# EXERCISE PROMPT
How many of the lines below include "scene"? Give the number and no other words.

# DATASET CONTENT
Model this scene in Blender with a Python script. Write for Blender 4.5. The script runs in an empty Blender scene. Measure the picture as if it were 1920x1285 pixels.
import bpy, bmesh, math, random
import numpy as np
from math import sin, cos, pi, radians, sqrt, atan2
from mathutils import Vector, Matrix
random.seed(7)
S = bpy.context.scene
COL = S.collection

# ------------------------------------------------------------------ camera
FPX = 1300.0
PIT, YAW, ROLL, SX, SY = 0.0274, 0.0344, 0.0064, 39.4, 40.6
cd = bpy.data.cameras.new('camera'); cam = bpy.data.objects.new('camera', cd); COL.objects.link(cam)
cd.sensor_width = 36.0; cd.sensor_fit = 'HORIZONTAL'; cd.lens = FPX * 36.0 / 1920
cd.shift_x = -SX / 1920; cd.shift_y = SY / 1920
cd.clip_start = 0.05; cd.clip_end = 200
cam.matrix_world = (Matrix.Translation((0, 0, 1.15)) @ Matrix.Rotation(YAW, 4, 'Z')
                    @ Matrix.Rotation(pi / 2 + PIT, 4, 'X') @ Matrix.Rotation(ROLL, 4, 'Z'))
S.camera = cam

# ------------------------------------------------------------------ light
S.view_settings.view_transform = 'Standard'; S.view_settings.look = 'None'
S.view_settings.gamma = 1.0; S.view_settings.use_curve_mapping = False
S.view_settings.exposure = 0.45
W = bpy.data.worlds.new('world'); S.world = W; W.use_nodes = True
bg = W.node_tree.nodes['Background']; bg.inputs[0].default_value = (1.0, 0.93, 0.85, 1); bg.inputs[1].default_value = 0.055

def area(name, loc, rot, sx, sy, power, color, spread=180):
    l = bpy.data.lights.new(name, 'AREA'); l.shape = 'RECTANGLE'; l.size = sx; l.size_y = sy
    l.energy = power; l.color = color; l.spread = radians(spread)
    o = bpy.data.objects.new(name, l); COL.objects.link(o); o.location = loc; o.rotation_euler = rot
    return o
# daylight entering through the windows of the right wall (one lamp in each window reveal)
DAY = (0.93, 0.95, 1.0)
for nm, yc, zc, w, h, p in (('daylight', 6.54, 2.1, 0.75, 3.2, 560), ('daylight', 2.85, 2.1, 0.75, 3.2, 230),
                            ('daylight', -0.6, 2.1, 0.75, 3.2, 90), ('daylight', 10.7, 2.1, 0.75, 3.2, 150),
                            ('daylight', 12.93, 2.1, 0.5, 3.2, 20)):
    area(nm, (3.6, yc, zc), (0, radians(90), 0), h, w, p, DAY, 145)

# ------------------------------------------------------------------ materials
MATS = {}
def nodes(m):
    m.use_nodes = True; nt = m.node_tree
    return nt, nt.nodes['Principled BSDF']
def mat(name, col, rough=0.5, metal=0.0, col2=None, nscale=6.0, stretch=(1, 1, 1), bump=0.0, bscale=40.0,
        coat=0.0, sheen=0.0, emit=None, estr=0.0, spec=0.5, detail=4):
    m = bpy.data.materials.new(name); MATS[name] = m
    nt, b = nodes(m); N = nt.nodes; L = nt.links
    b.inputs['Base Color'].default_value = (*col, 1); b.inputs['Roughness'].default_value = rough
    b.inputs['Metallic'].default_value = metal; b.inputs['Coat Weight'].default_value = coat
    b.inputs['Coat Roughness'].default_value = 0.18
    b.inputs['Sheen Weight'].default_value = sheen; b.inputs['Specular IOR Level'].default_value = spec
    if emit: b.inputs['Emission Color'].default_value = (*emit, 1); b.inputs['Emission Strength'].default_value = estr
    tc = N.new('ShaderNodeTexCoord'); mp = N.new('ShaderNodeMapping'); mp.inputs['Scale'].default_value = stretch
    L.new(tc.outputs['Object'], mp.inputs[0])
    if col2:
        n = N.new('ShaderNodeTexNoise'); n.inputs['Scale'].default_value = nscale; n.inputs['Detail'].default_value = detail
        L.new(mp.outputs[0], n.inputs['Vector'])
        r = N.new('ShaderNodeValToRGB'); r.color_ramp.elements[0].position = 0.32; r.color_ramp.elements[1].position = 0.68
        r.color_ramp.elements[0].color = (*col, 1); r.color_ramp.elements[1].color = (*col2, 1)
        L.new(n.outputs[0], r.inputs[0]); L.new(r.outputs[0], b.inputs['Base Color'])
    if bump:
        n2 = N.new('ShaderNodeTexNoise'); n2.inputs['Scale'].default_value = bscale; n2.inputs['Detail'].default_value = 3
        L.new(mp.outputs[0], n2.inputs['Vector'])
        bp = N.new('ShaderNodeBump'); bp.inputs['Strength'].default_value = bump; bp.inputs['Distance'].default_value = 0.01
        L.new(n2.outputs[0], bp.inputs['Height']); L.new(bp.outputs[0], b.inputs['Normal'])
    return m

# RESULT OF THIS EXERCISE
2